Once we acknowledge and accept the reality of the shadow self, we can begin to work on responding in healthy ways when it surfaces. This requires a shift in how we think about and relate to the darker aspects of our nature. The goal isn’t perfection or the elimination of negativity but rather achieving wholeness. Wholeness includes both light and dark, and how we approach the shadow self can influence our perception of it (Academy of Ideas, 2015). When considering how to approach the shadow, evaluating how we perceive the concept of darkness might be helpful.
When asked what feelings or words come to mind when they think of “darkness,” a group of graduate students gave varied responses. Some mentioned fear, loneliness, and terror, while others described it as peaceful, restful, and nurturing (Finn, 2014).

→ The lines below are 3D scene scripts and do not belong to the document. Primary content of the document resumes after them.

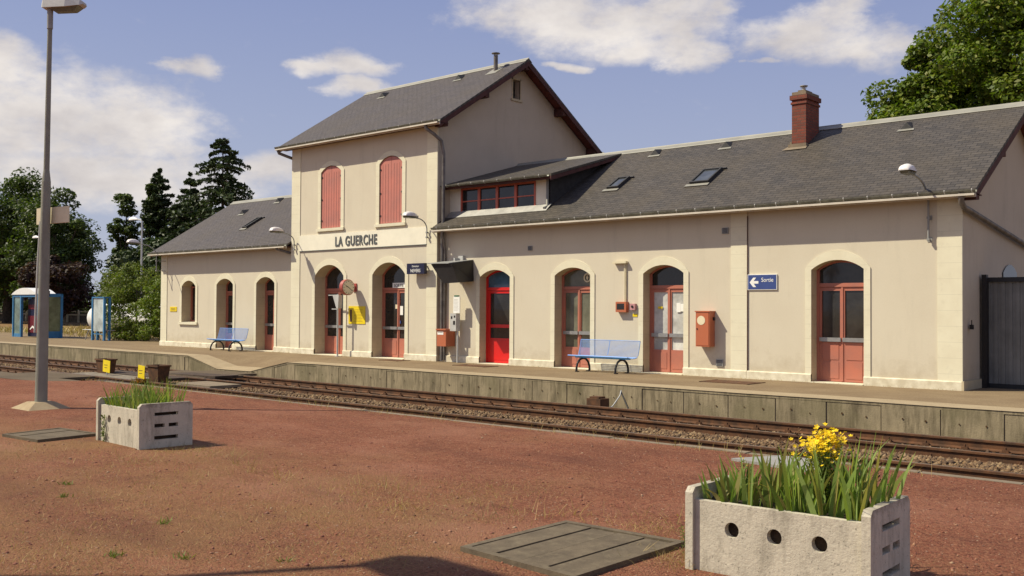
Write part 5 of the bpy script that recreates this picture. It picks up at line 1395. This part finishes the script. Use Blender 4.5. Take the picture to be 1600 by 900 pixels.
# brown dead stalks behind the irises
for (x, y, h, l) in ((-.22, .60, .50, 'brown dead flower stalk behind the irises, left'), (-.10, .62, .56, 'brown dead flower stalk, tallest at the left half of the planter'), (.02, .60, .42, 'short brown dead stalk in the middle of the planter'), (.46, .5, .42, 'brown dead stalk at the right end of the near planter')):
    a, b = to_world(P1, x, y); g = MB(); g.tube([(a, b, .35), (a+.01, b, .35+h*.5), (a-.005, b+.01, .35+h)], .003, 4)
    for q in range(9):
        z = .35+h*(.55+.05*q); d = rng.uniform(0, 6.28); g.tube([(a, b, z), (a+.03*math.cos(d), b+.03*math.sin(d), z+.02)], .004, 4, .007)
    tagp(g.build('dead_stalk', M['stalk']), l, 'dead stalk')
for (x, y, z, l, n) in ((-26.1, -8.35, -.45, 'orange brown weed at the foot of the nearer steel tub', 60),):
    V, F = blades([(x+rng.gauss(0, .13), y+rng.gauss(0, .1), z, rng.uniform(0, 6.28), rng.uniform(.1, .9), rng.uniform(.12, .30), .03, 0, .5) for _ in range(n)], 3)
    tagp(npmesh('weed', V, F, m_leaf('orange_weed', [(.35, .12, .02), (.2, .10, .02), (.28, .16, .03)]), origin=(x, y, z)), l, 'weed')
# climbing weed on the far planter
V = []; F = []
for i in range(90):
    z = rng.uniform(.0, .32); x = -.40+rng.gauss(0, .035); a, b = to_world(P2, x, .022-rng.uniform(0, .03)); s = rng.uniform(.012, .022); k0 = len(V)
    d = rng.uniform(0, 6.28); V += [(a, b, z), (a+s*math.cos(d), b-.01, z+s*math.sin(d)), (a+s*1.3*math.cos(d+.7), b-.015, z+s*1.3*math.sin(d+.7)), (a+s*math.cos(d+1.4), b-.01, z+s*math.sin(d+1.4))]; F.append((k0, k0+1, k0+2, k0+3))
for i in range(16):
    a, b = to_world(P2, -.40+.01*math.sin(i), .02); k0 = len(V); z = i*.021; V += [(a-.012, b-.006, z), (a+.012, b-.006, z), (a+.012, b-.006, z+.022), (a-.012, b-.006, z+.022)]; F.append((k0, k0+1, k0+2, k0+3))
tagp(npmesh('climbing_weed', V, F, M['leaf_yg'], origin=to_world(P2, -.4, 0)+(0,)), 'small green weed climbing the side of the far planter', 'weed')

# cover slabs in the gravel
def cover(corners, label, n=4, group='concrete cable pit covers'):
    T = thing('pit_cover', (sum(c[0] for c in corners)/4, sum(c[1] for c in corners)/4, 0), label, 'pit cover', group)
    a, b, c, d = [Vector((p[0], p[1], 0)) for p in corners]   # a left, b far, c right, d near
    def P(u, v, z): p = (a*(1-u)+b*u)*(1-v) + (d*(1-u)+c*u)*v; return (p.x, p.y, z)
    g = MB(); e = .05
    for (u0, u1, v0, v1) in ((0, 1, 0, e), (0, 1, 1-e, 1), (0, e, e, 1-e), (1-e, 1, e, 1-e)):
        V = [P(u0, v0, -.03), P(u1, v0, -.03), P(u1, v1, -.03), P(u0, v1, -.03)]; Wt = [(p[0], p[1], .035) for p in V]
        g.add(V+Wt, [(4, 7, 6, 5), (0, 1, 5, 4), (1, 2, 6, 5), (2, 3, 7, 6), (3, 0, 4, 7)])
    g.build('rim', M['slabconc'], T)
    for k in range(n):
        v0 = e+.008+(1-2*e)*k/n; v1 = e-.004+(1-2*e)*(k+1)/n; zt = .028+rng.uniform(-.006, .006)
        g = MB(); V = [P(e+.01, v0, -.03), P(1-e-.01, v0, -.03), P(1-e-.01, v1, -.03), P(e+.01, v1, -.03)]; Wt = [(p[0], p[1], zt) for p in V]
        g.add(V+Wt, [(4, 7, 6, 5), (0, 1, 5, 4), (1, 2, 6, 5), (2, 3, 7, 6), (3, 0, 4, 7)])
        g.build('slab', M['slabconc'], T)
cover([(-4.93, -17.20), (-4.93, -16.02), (-3.86, -15.98), (-3.86, -17.28)], 'large grey brown slab cover sunk in the gravel left of the near planter')
cover([(-13.55, -16.92), (-13.72, -16.10), (-12.75, -16.02), (-12.65, -16.85)], 'dark slab cover in the gravel left of the far planter', 3)
g = MB(); g.add([(-5.65, -12.15, .03), (-5.35, -11.56, .03), (-4.70, -11.56, .03), (-4.55, -12.35, .03), (-5.65, -12.15, -.03), (-5.35, -11.56, -.03), (-4.70, -11.56, -.03), (-4.55, -12.35, -.03)], [(0, 3, 2, 1), (0, 1, 5, 4), (3, 7, 6, 2), (0, 4, 7, 3), (1, 2, 6, 5)])
tagp(g.build('pale_slab', M['paleslab']), 'pale flat slab by the kerb behind the near planter', 'slab')

# dry grass on the gravel
def scatter_grass(name, n, fn, L, w, mat, label, lean=(.5, 1.35)):
    sp = []
    for _ in range(n):
        x, y = fn(); z = near_h(x, y) if y < -11.5 else 0
        sp.append((x, y, z-.003, rng.uniform(0, 6.28), rng.uniform(*lean), rng.uniform(*L), rng.uniform(*w), rng.gauss(0, .8), rng.uniform(-.2, .8)))
    V, F = blades(sp, 3); o = npmesh(name, V, F, mat, origin=(-10, -16, 0)); return tagp(o, label, 'grass', None, 'stuff')
patches = [(-5.6, -17.9, .9), (-6.6, -17.0, 1.3), (-9.6, -16.8, 1.4), (-7.3, -16.2, .9), (-10.4, -16.7, .8), (-5.9, -16.2, .9), (-8.6, -17.7, 1.3), (-4.3, -15.7, .5), (-3.6, -16.3, .35), (-12.5, -17.2, 1.1), (-7.7, -18.6, 1.2), (-6.6, -19.2, .8), (-10.8, -15.9, .5), (-6.4, -15.3, .8)]
def pat():
    c = rng.choice(patches); return (c[0]+rng.gauss(0, c[2]*.5), c[1]+rng.gauss(0, c[2]*.4))
scatter_grass('dry_grass', 9000, pat, (.02, .07), (.0012, .0028), M['drygrass'], 'thin dry straw coloured grass on the red gravel')
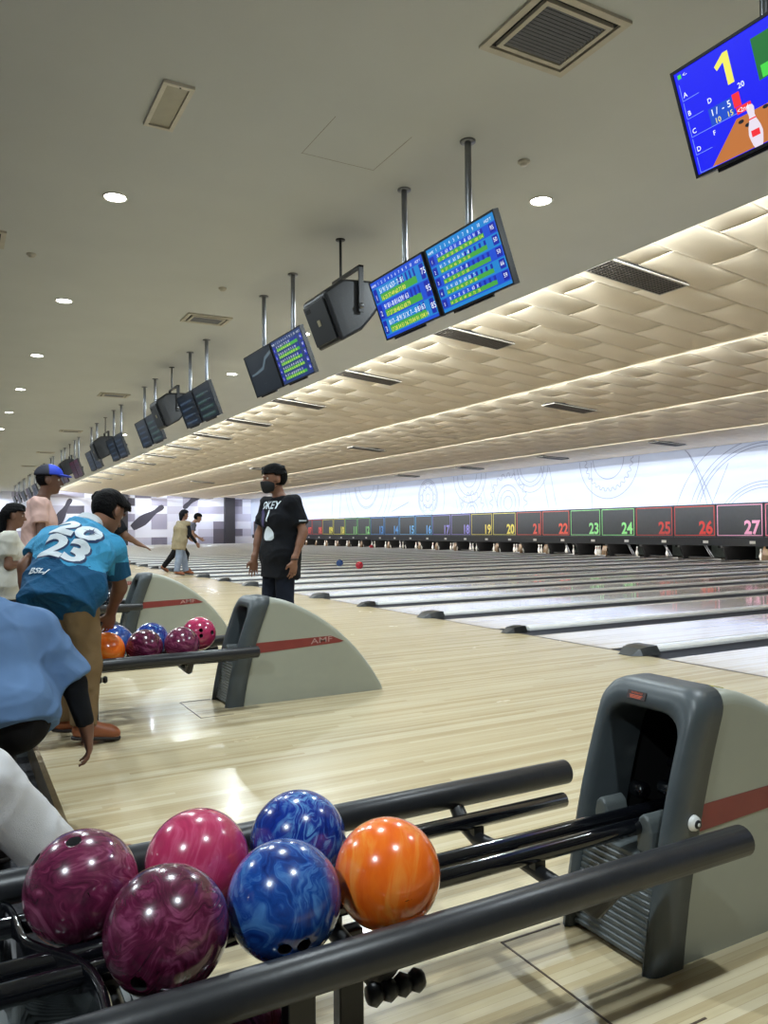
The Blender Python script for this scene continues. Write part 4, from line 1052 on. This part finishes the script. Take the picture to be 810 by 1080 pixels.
def person(label, base, J, sk, shirt, trousers, shoes, hairk=None, vox=.008, s=1.0, hands=(None, None), sleeve=.55, undersleeve=None, hem=.16, fit=1.0, trouserfit=1.0, face=True, legcut=.96, extra_cat='person', flatr=1.32, mouth=True, hemcut=True):
    B = A3(base); W = {k: A3(v)-B for k, v in J.items()}
    lat = nz(W['SR']-W['SL']); P_, C_, N_ = W['P'], W['C'], W['N']; sp = nz(C_-P_); Hc = W['H']
    hu, hf = J.get('hu', (0, 0, 1)), J['hf']; hu = A3(hu); hf = A3(hf); f, u, r = head_frame(hf, hu)
    k = .035*s
    body = [cone(W['HL'], W['HR'], .092*s, .092*s, k), cone(P_, C_, .098*s, .108*s, k, (lat, 1.3)), cone(C_, N_-(N_-C_)*.25, .108*s, .075*s, k, (lat, 1.4)), cone(W['SL'], W['SR'], .050*s, .050*s, k),
            cone(N_-(N_-C_)*.2, Hc-u*.05*s-f*.012*s, .054*s, .050*s, .025*s)]
    for q in 'LR':
        S_, E_, Wr = W['S'+q], W['E'+q], W['W'+q]
        body += [cone(S_, E_, .047*s, .038*s, k), cone(E_, Wr, .037*s, .025*s, .02*s), cone(E_+(Wr-E_)*.12, E_+(Wr-E_)*.4, .037*s, .034*s, .02*s)]
        hp = hands['LR'.index(q)] or dict(d=Wr-E_, n=-lat*(1 if q == 'R' else -1), t=hf)
        body += hand_prims(Wr, hp['d'], hp['n'], hp['t'], s, hp.get('curl', .35), hp.get('spread', 1.0))
        H_, K_, A_ = W['H'+q], W['K'+q], W['A'+q]
        body += [cone(H_, K_, .085*s, .054*s, k), cone(K_, A_, .052*s, .036*s, .03*s), cone(K_+(A_-K_)*.15, K_+(A_-K_)*.45, .050*s, .048*s, .03*s)]
        T_ = W['T'+q]; body += [cone(A_, A_*.3+T_*.7, .034*s, .026*s, .02*s), cone(A_*.3+T_*.7, T_*.95+A_*.05, .026*s, .018*s, .02*s)]
    body += head_prims(Hc, hf, hu, s)
    root = soft('person', body, vox, skin(sk), None, (), 1, base)
    tag(root, label, extra_cat)
    if face: face_parts(root, Hc, hf, hu, s, mouth)
    # shirt
    hemp = P_-sp*hem*s; fs = fit*s
    sh = [cone(hemp, C_, .138*fs, .132*fs, .04, (lat, flatr), capa=True), cone(C_, N_-(N_-C_)*.12, .132*fs, .078*s, .05, (lat, 1.45), capb=True), cone(W['SL']+lat*.01, W['SR']-lat*.01, .068*fs, .068*fs, .05)]
    for q in 'LR':
        S_, E_, Wr = W['S'+q], W['E'+q], W['W'+q]
        if sleeve <= 1: sh.append(cone(S_, S_+(E_-S_)*sleeve, .068*fs, .066*fs, .035, capb=True))
        else: sh += [cone(S_, E_, .064*fs, .056*fs, .035), cone(E_, E_+(Wr-E_)*(sleeve-1), .055*fs, .042*fs, .025, capb=True)]
    nrm = nz(N_-C_); hn = sp
    sh.append(cone(W['HL']+sp*.05*s, W['HR']+sp*.05*s, .122*fs, .122*fs, .05))
    shirt_o = soft('shirt', sh, vox, shirt, fold=.017*s, parent= root, cuts=[lambda X, Y, Z: (X-N_[0])*nrm[0]+(Y-N_[1])*nrm[1]+(Z-N_[2])*nrm[2], lambda X, Y, Z: np.maximum(-((X-hemp[0])*hn[0]+(Y-hemp[1])*hn[1]+(Z-hemp[2])*hn[2]), -9) if hemcut else X*0-1], smooth=2)
    if undersleeve:
        for q, mt in undersleeve.items():
            E_, S_, Wr = W['E'+q], W['S'+q], W['W'+q]
            soft('under_sleeve', [cone(S_+(E_-S_)*.3, E_, .054*s, .047*s, .02), cone(E_, E_+(Wr-E_)*.93, .046*s, .034*s, .02, capb=True)], vox, mt, root)
    # trousers
    tf = trouserfit*s; tr = [cone(W['HL'], W['HR'], .100*s, .100*s, .04), cone(P_+sp*.02*s, P_, .100*s, .104*s, .04, (lat, 1.28), capa=True)]
    for q in 'LR':
        H_, K_, A_ = W['H'+q], W['K'+q], W['A'+q]
        tr += [cone(H_, K_, .100*tf, .076*tf, .03), cone(K_, K_+(A_-K_)*legcut, .076*tf, .064*tf, .03, capb=True)]
    tro = soft('trousers', tr, vox, trousers, root, (), 2, fold=.009*s)
    for q in 'LR':
        A_, T_ = W['A'+q], W['T'+q]; d = T_-A_; d2 = nz((d[0], d[1], d[2])); up = J.get('up'+q, (0, 0, 1)); upv = nz(A3(up))
        low = A_-upv*(upv@(A_-W['T'+q]))                        # drop ankle to the toe's level along the shoe's own up
        shoe(root, low-d2*.065*s-upv*.0, W['T'+q]+d2*.02*s, upv, s, shoes, vox*.9)
    if hairk: hair(root, Hc, hf, hu, s, vox=vox*.9, **hairk)
    return root, shirt_o, tro, W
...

In some cultures, darkness is deeply valued as a place of growth and wisdom (Plotkin, 2007; Tippett, 2022), representing the unexplored, unknown, and unseen territory within and around us (Finn, 2014). What if, instead of resisting the shadow self, we learned to befriend it, meeting it with softness, acceptance, and openness?
Befriending the Shadow
To illustrate how we might go about befriending the shadow, we will use an example from the Buddha. While seeking enlightenment, the Buddha was repeatedly confronted by Mara, a Buddhist demon symbolizing unskillfulness, temptation, and distraction. Each time Mara appeared he tried tempting the Buddha with lust, greed, doubt, and fear. Mara failed every time but continued to make unexpected visits. Instead of resisting or demanding that Mara leave, the Buddha calmly acknowledged his presence by saying, “I see you, Mara.” Then, he invited Mara in, offering him a comfortable place to sit and a warm cup of tea. After a while, Mara would leave, and the Buddha remained calm and unaffected (Brach, 2012).

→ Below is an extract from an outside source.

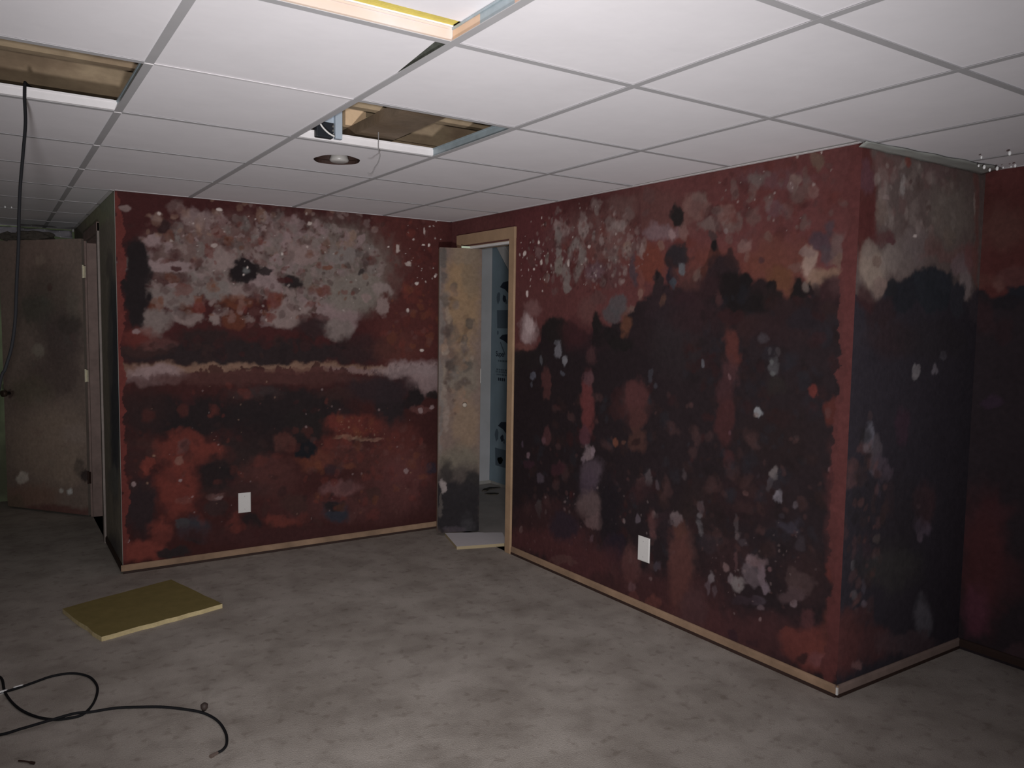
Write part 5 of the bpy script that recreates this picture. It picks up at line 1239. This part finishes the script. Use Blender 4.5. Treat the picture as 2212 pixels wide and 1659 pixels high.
b=MB(); b.box(BX-0.0135,BX-0.0065,BY-0.0135,BY-0.0065,0.016,0.046); tag(b.build('trim_1',M_white),kind='structure')   # bare chip on the outer corner
# gap under the trims: tack strip coloured dark for the shadow in the gap
for nm,(O,u,n,s0,s1) in {'trim_2':((0,0,0),u2,-n2,DO[1]+0.06,L2),'trim_3':((BX,BY,0),Vector((1,0,0)),Vector((0,-1,0)),0,DX-BX),'trim_4':((0,0,0),Vector((1,0,0)),Vector((0,-1,0)),AX,0.0)}.items():
    b=MB(); b.obox(O,u,n,(0,0,1),s0,s1,0.0005,0.010,0.0,0.016); tag(b.build(nm,M_dark),kind='structure')

# bifold doorway: casing, jambs, track
Z=Vector((0,0,1)); OD=Vector((0,0,0))
dr=empty('door_1',(0.0,-0.45,0)); tag(dr,kind='structure')
def cas(name,s0,s1,z0,z1,mt=M_casing,c0=-0.016,c1=-0.0005,par=dr,bev=0.003):
    b=MB((0,-0.45,0)); b.obox(OD,u2,Z,n2,s0,s1,z0,z1,c0,c1); return b.build(name,mt,par,bevel=bev)
cas('casing_leg',DO[1]+0.006,DO[1]+0.068,0.0,2.072)
cas('casing_leg',DO[0]-0.074,DO[0]-0.010,0.0,2.062)
cas('casing_head',DO[0]-0.078,DO[1]+0.070,2.004,2.076,c0=-0.018)
cas('jamb',DO[1]-0.014,DO[1],0.0,1.998,c0=0.0,c1=0.112)
cas('jamb',DO[0],DO[0]+0.014,0.0,1.998,c0=0.0,c1=0.112)
cas('jamb_head',DO[0]+0.014,DO[1]-0.014,1.984,1.998,c0=0.0,c1=0.112)
cas('door_track',DO[0]+0.015,DO[1]-0.015,1.976,1.992,mt=M_white,c0=-0.004,c1=0.030,bev=0)

# bifold leaves
def leaf_frame(L,R):
    L=Vector(L);R=Vector(R); u=(R-L).normalized(); return L,u,(R-L).length
L,u,W_=leaf_frame((-0.1988,-0.1952,0.0000),(0.0784,-0.2868,0.0000)); nn=Vector((u.y*-1,u.x,0))
if nn.y<0: nn=-nn
bd=empty('bifold_door',tuple(L)); tag(bd,'narrow folded closet door with mouldy tan face and blackened foot','door')
lf=painted('front_leaf','bd',L-L,u,nn,0.0,W_,0.022,1.978,0.006,71,0.030,parent=bd,backmat=mat('leaf_edge',(0.30,0.26,0.23),0.8,noise=0.1))
b=MB(L); b.obox(L+nn*0.036,u,Z,nn,0.004,W_-0.01,0.022,1.974,0,0.030); b.build('rear_leaf',M_casing,bd)
b=MB(L); kc=L+u*0.178+Z*0.912
prof=[(0.0,0.007),(0.010,0.006),(0.014,0.012),(0.022,0.017),(0.028,0.014),(0.031,0.004)]
vs=[];seg=14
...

Just as the Buddha invited Mara to tea, we too might benefit from gently acknowledging our shadow self—those feelings of self-doubt, anxiety, anger, or guilt—by metaphorically inviting them to tea. Like Mara, our shadow emotions may come and go, but by greeting them with softness and acceptance, we can allow them to exist without letting them overwhelm us (Brach, 2012). Jung reminds us that the shadow is the humanizing part of every individual: “The shadow is a living part of the personality and therefore wants to live with it in some form” (Jung, 1969, p. 44). Learning to approach the shadow with acceptance can help us integrate it into our whole and complete self.
Below is a video of Tara Brach explaining how this might look when interacting with uncomfortable emotions.
By befriending our shadow, having tea with Mara, and learning to embrace rather than resist darkness, we “[see] what is true, we hold what is seen with kindness” (Brach, 2012, p. 1).